Of course, becoming ill was not in my plans.  But, by staying positive and focused, I have been able to adapt to a chronic illness and still live my dreams.

This piece of art was done on the computer, using Painter 2015.  I started this painting by splattering drops of watercolors on the canvas.  I put down three layers of colors, red, blue and yellow.  Then, I sat and looked at the drops and suddenly saw the flowers.  I pulled them out with one of my watercolor brushes.  It was a fun exercise that I did in a class on Japanese Inks.  You can read more about that class here.

Have a great rest of the summer.

Summer Poppies

Summer Poppies

Summer Poppies

This is something a little different for me, a landscape, done in watercolors.
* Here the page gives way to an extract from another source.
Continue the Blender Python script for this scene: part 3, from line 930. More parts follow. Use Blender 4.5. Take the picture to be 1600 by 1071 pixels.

I particularly like the sky in this piece. I used water colors layers with bright colors to make the sky.

I used Karen Bonaker’s Real Watercolors 2 to paint this piece.  They are not up at her blog, but contact me if you want me to mail them to you.  Karen founded the DAA, the Digital Art Academy, an art school using Painter to work with in the classes.  There are classes in everything you can imagine.

If you want to see this painting larger and against a black background, click watercolor, then click on the painting.

 

 

 

 

Spring Cherries

 

Spring Cherry

Spring Cherry

This is a painting I did in the Japanese Inks class I recently took at the DAA.  This is an on-line school that teaches art using Painter by Corel.

The class was a study of the philosophy of Eastern Art.  In Eastern Art, the idea is that through a simple stroke, you tell a tale.  One is to use minimal strokes in the painting.

I took this class because simplicity is an area that I have tried to focus on in my art.

It is so easy to overwork a piece.  I know this is something I share with many other artists.  It seems like I always want to add a bit here, a bit there, and the next thing I know, the piece is overworked.

What I am learning is that if a brushstroke looks good, leave it.  Don’t start putting the same brush stroke all over the painting.  That ruins the “specialness” of the one stroke.

In this piece, I did the tree trunks and branches with a particle brush.  Particle brushes are made using math and physics.  They are new to Painter.  I had not liked most of them, as they are very hard to control. However, Karen Bonaker, the owner of the DAA, made us a spectacular particle brush to work with in this class.  It literally danced across the page.

Then for the flowers, I used another brush Karen had made for us.  Just one stroke with it, and I get all kinds of blossoms.

Karen had us put the trunks and branches on a different layer than the blossoms.  Then she had us go back after adding the blossoms and erase some of the branches in the trees.  I found that breaking up the branches like that worked really well in giving the painting depth.

I have mixed feelings about using brushes that other people make that then lay down that person’s strokes.  I feel that every stroke in my painting should be my own.  I usually stay away from brushes that make strokes that look like something.  But I think I’m maybe becoming a little more open to them.  Karen makes such beautiful brushes, they’re hard to resist.

To finish this piece, I added a couple of textures to give it a background.  I used the multiply composite method on the layer the textures were on to make them transparent.  Then, on one of the textures, I added a mask to the layer and using a brush with dark gray paint, went in and muted some of the texture.

When you add a mask to a layer, you then use black to get rid of something on the layer or white to bring it back.  When you use gray, it leaves something in between.

I am hoping this class has led me to start making fewer strokes in my abstracts.  I need to get busy with some new ones and find out.